What’s the Real Deal on Foreclosures?
You may have read these or similar recent articles by Zacks Equity Research or Housing Wire, heralding a slowdown in the foreclosure rate. Don’t let these stories confuse you. The high level of foreclosures is still not over, and it is not yet time for banks to stop controlling the markets. In reality, there is still a large amount of shadow inventory out there.
This rate slowdown is mainly due to regulatory changes, and because banks have realized that it is to their benefit to keep supply off the market, increasing demand. Thus, they are being more aggressive about short sales, as well as some principle reductions, and are focused on selling off their inventory to large funds such as REITs and pension funds, as TIME magazine describes here.

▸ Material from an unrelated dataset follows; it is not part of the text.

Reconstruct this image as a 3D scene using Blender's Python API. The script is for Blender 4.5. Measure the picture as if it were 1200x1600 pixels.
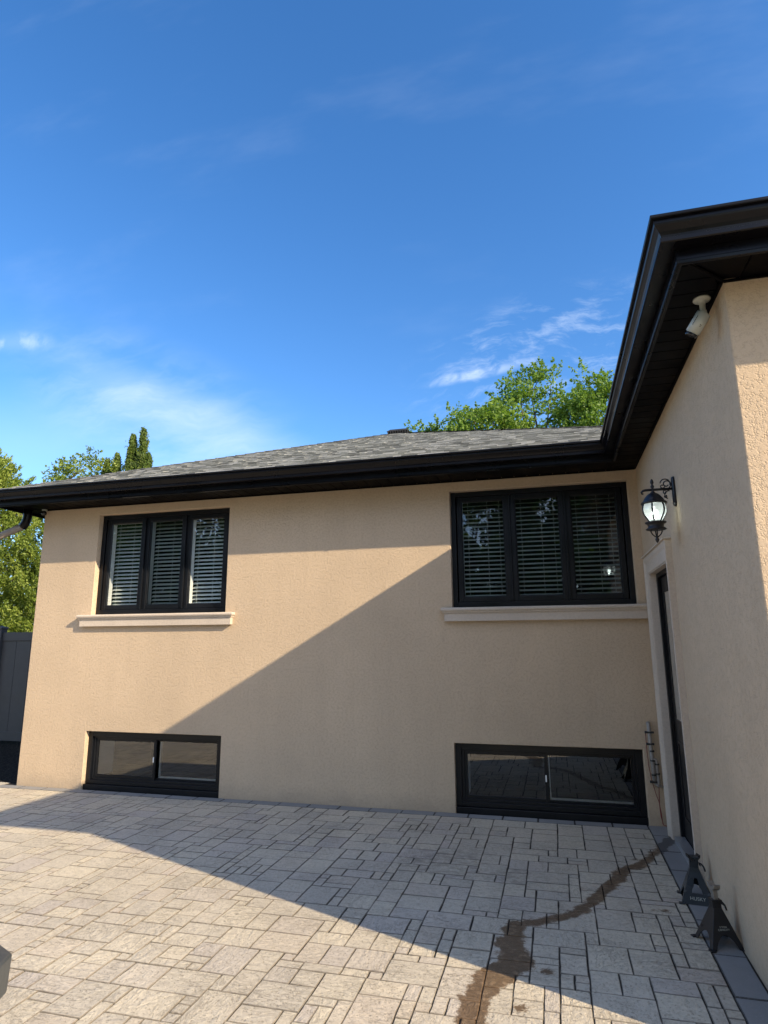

Therefore, the market will remain bottomed out for a while longer, not because foreclosures have decreased, but because banks are intentionally feeding small amounts of inventory to the MLS and trying to move as much of it to new owners as possible, through bulk sales and rent-back. What does that mean to us? In short, this is not a true bottom but an artificial, bank-controlled bottom. That is fine, as the banks will continue to keep the inventory carefully under control; HOWEVER, we will eventually need the economy to come back and support the average Joe/Jill to be a homeowner again. We must watch carefully for this point, since it won’t take much of an increase in the price of real estate to create yet another bubble and keep Joe or Jill out of the market.
The banks are betting that they can keep the real estate market’s status quo until the economy bounces back. So either the bottom will last a long time, or we will see another small downturn in real estate prices, controlled by the banks.